• TASK PROMPT
Omit pictures and quote the listing below line by line, from its start through the line that holds "S, Cc = math.sin, math.cos".

════════

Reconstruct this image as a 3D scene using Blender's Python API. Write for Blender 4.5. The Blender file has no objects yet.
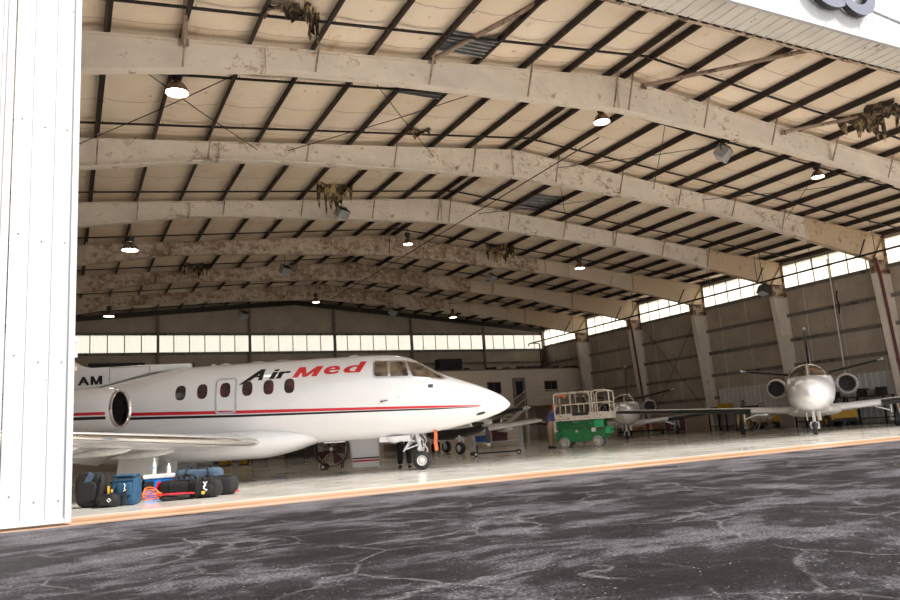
import bpy, math, random
from mathutils import Vector, Matrix
from mathutils.bvhtree import BVHTree
random.seed(7)
PI = math.pi
scene = bpy.context.scene
COL = scene.collection
S, Cc = math.sin, math.cos

# ------------------------------------------------------------------ materials
def nmat(name):
    m = bpy.data.materials.new(name); m.use_nodes = True
    nt = m.node_tree
    for n in list(nt.nodes): nt.nodes.remove(n)
    out = nt.nodes.new('ShaderNodeOutputMaterial')
    b = nt.nodes.new('ShaderNodeBsdfPrincipled')
    nt.links.new(b.outputs[0], out.inputs[0])
    return m, nt, b, out
def node(nt, t, **kw):
    n = nt.nodes.new(t)
    for k, v in kw.items():
        if k in n.inputs: n.inputs[k].default_value = v
        else: setattr(n, k, v)
    return n
def c4(c): return (c[0], c[1], c[2], 1)
def coords(nt, scale=(1,1,1), kind='Object'):
    tc = node(nt, 'ShaderNodeTexCoord'); mp = node(nt, 'ShaderNodeMapping')
    mp.inputs['Scale'].default_value = scale
    nt.links.new(tc.outputs[kind], mp.inputs[0])
    return mp.outputs[0]
def noise(nt, vec, scale, detail=4, rough=.6, dist=0):
    n = node(nt, 'ShaderNodeTexNoise', Scale=scale, Detail=detail, Roughness=rough, Distortion=dist)
    nt.links.new(vec, n.inputs['Vector']); return n.outputs['Fac']
def ramp(nt, fac, stops):
    r = node(nt, 'ShaderNodeValToRGB'); e = r.color_ramp.elements
    while len(e) < len(stops): e.new(.5)
    for i, (p, c) in enumerate(stops):
        e[i].position = p; e[i].color = c4(c) if len(c) == 3 else c
    nt.links.new(fac, r.inputs[0]); return r.outputs[0]
def mixc(nt, fac, a, b, mode='MIX'):
    m = node(nt, 'ShaderNodeMix', data_type='RGBA', blend_type=mode)
    for s, v in ((m.inputs[0], fac), (m.inputs[6], a), (m.inputs[7], b)):
        if isinstance(v, (int, float)): s.default_value = v
        elif isinstance(v, tuple): s.default_value = c4(v)
        else: nt.links.new(v, s)
    return m.outputs[2]
def math_(nt, op, a, b=0.0, clamp=False):
    m = node(nt, 'ShaderNodeMath', operation=op, use_clamp=clamp)
    for s, v in ((m.inputs[0], a), (m.inputs[1], b)):
        if isinstance(v, (int, float)): s.default_value = v
        else: nt.links.new(v, s)
    return m.outputs[0]
def bump(nt, b, h, strength=.3, dist=.02):
    bp = node(nt, 'ShaderNodeBump', Strength=strength, Distance=dist)
    nt.links.new(h, bp.inputs['Height']); nt.links.new(bp.outputs[0], b.inputs['Normal'])
def simple(name, col, rough=.5, metal=0, var=.12, scale=6, bmp=0, coat=0):
    m, nt, b, out = nmat(name)
    v = coords(nt)
    f = noise(nt, v, scale, 5)
    dark = tuple(x*(1-var*1.6) for x in col); lite = tuple(min(1, x*(1+var*.6)) for x in col)
    nt.links.new(ramp(nt, f, [(.3, dark), (.65, lite)]), b.inputs['Base Color'])
    b.inputs['Roughness'].default_value = rough; b.inputs['Metallic'].default_value = metal
    if coat: b.inputs['Coat Weight'].default_value = coat; b.inputs['Coat Roughness'].default_value = .08
    if bmp: bump(nt, b, noise(nt, v, scale*6, 3), bmp)
    return m
def worn(name, col, rust, amount=.5, scale=3, rough=.6, stretch=(1,1,1)):
    """paint with rust or dirt patches of irregular shape"""
    m, nt, b, out = nmat(name)
    v = coords(nt, stretch)
    base = ramp(nt, noise(nt, v, scale*.6, 5), [(.3, tuple(x*.82 for x in col)), (.7, col)])
    f = noise(nt, v, scale, 9, .72, .4)
    g = noise(nt, v, scale*.35, 3)
    k = math_(nt, 'MULTIPLY', f, math_(nt, 'ADD', g, .5))
    mask = ramp(nt, k, [(.66-amount*.25, (0,0,0)), (.72-amount*.22, (1,1,1))])
    rc = ramp(nt, noise(nt, v, scale*5, 4), [(.35, tuple(x*.5 for x in rust)), (.65, rust)])
    nt.links.new(mixc(nt, mask, base, rc), b.inputs['Base Color'])
    b.inputs['Roughness'].default_value = rough
    return m

M = {}
M['white_paint'] = simple('white_gloss_paint', (.76,.76,.775), .22, 0, .03, 1.2, coat=.6)
M['white_dull'] = simple('white_dull_paint', (.72,.71,.69), .45, 0, .1, 3)
M['beige_paint'] = simple('beige_gloss_paint', (.62,.60,.56), .3, 0, .05, 1.5, coat=.3)
M['red_stripe'] = simple('red_vinyl', (.55,.012,.03), .3, 0, .03)
M['red_letter'] = simple('red_letter_vinyl', (.62,.02,.03), .35, 0, .05)
M['black_vinyl'] = simple('black_vinyl', (.004,.004,.006), .7, 0, .05)
M['rubber'] = simple('tyre_rubber', (.02,.02,.022), .7, 0, .15, 8)
M['boot'] = simple('black_deice_rubber', (.01,.01,.011), .4, 0, .1)
M['chrome'] = simple('polished_metal', (.75,.72,.68), .16, 1, .06)
M['alu'] = simple('aluminium', (.6,.6,.6), .35, 1, .08)
M['steel_dark'] = simple('dark_steel', (.05,.045,.04), .5, .6, .2)
M['dark'] = simple('dark_void_paint', (.015,.014,.014), .6, 0, .1)
M['fan_dark'] = simple('fan_blade_metal', (.06,.05,.055), .4, .7, .1)
M['glass_dark'], nt, b, out = nmat('cockpit_glass')
b.inputs['Base Color'].default_value = (.06,.045,.03,1); b.inputs['Roughness'].default_value = .04
b.inputs['Transmission Weight'].default_value = .0; b.inputs['Specular IOR Level'].default_value = .9
nt.links.new(ramp(nt, noise(nt, coords(nt), 2.2, 2, .5, .6), [(.42, (.02,.016,.013)), (.62, (.17,.12,.08))]), b.inputs['Base Color'])
M['cabin_glass'], nt, b, out = nmat('cabin_window_glass')
nt.links.new(ramp(nt, noise(nt, coords(nt), 3.1, 2, .5), [(.45, (.03,.022,.022)), (.7, (.12,.03,.035))]), b.inputs['Base Color'])
b.inputs['Roughness'].default_value = .06; b.inputs['Specular IOR Level'].default_value = .8
M['pane'], nt, b, out = nmat('office_glass')
b.inputs['Base Color'].default_value = (.02,.022,.025,1); b.inputs['Roughness'].default_value = .08
M['purlin'] = worn('purlin_backlit_dark', (.028,.016,.011), (.10,.05,.028), .3, 2.5)  # near-black base paints in how purlins look against the light, with rust patches
M['rod'] = simple('dark_rod_steel', (.02,.016,.014), .6, .3, .2)
M['brown_pipe'] = worn('brown_painted_pipe', (.33,.24,.18), (.16,.09,.05), .5, 4)
M['black_pipe'] = simple('black_iron_pipe', (.03,.028,.027), .45, .5, .2)
M['red_pipe'] = simple('maroon_painted_steel', (.11,.008,.010), .4, 0, .15)
M['column'] = worn('column_cream_paint', (.74,.67,.58), (.30,.22,.15), .12, 1.6, .55)
M['column_top'] = worn('column_rusty_paint', (.50,.38,.26), (.20,.11,.06), .75, 2.2, .7)
M['girt'] = worn('girt_steel', (.20,.175,.155), (.10,.07,.05), .4, 3)
M['tan_post'] = simple('tan_post', (.17,.11,.065), .6, 0, .2)

# rafter paint: cream with streaky rust, then a cleaner stretch to the right
def rafter_mat(name, amount, paintx, base=(.80,.71,.60)):
    m, nt, b, out = nmat(name)
    v = coords(nt, (1.1, 1, 1.3))
    col = ramp(nt, noise(nt, v, 1.2, 6, .65), [(.3, tuple(x*.8 for x in base)), (.7, base)])
    f = noise(nt, v, 3.2, 10, .75, .5); g = noise(nt, v, .6, 3)
    k = math_(nt, 'MULTIPLY', f, math_(nt, 'ADD', g, .5))
    mask = ramp(nt, k, [(.60-amount*.2, (0,0,0)), (.74-amount*.16, (1,1,1))])
    sep = node(nt, 'ShaderNodeSeparateXYZ'); nt.links.new(coords(nt), sep.inputs[0])
    left = math_(nt, 'LESS_THAN', sep.outputs[0], paintx)
    mask2 = math_(nt, 'MULTIPLY', mask, math_(nt, 'ADD', math_(nt, 'MULTIPLY', left, .8), .12))
    rust = ramp(nt, noise(nt, v, 9, 4), [(.35, (.06,.03,.016)), (.65, (.36,.20,.105))])
    tan = math_(nt, 'GREATER_THAN', sep.outputs[0], 27.6)
    col2 = mixc(nt, tan, col, (.60,.46,.31))
    nt.links.new(mixc(nt, mask2, col2, rust), b.inputs['Base Color'])
    b.inputs['Roughness'].default_value = .55
    return m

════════

• SOLUTION FOR THIS PROBLEM
Reconstruct this image as a 3D scene using Blender's Python API. Write for Blender 4.5. The Blender file has no objects yet.
import bpy, math, random
from mathutils import Vector, Matrix
from mathutils.bvhtree import BVHTree
random.seed(7)
PI = math.pi
scene = bpy.context.scene
COL = scene.collection
S, Cc = math.sin, math.cos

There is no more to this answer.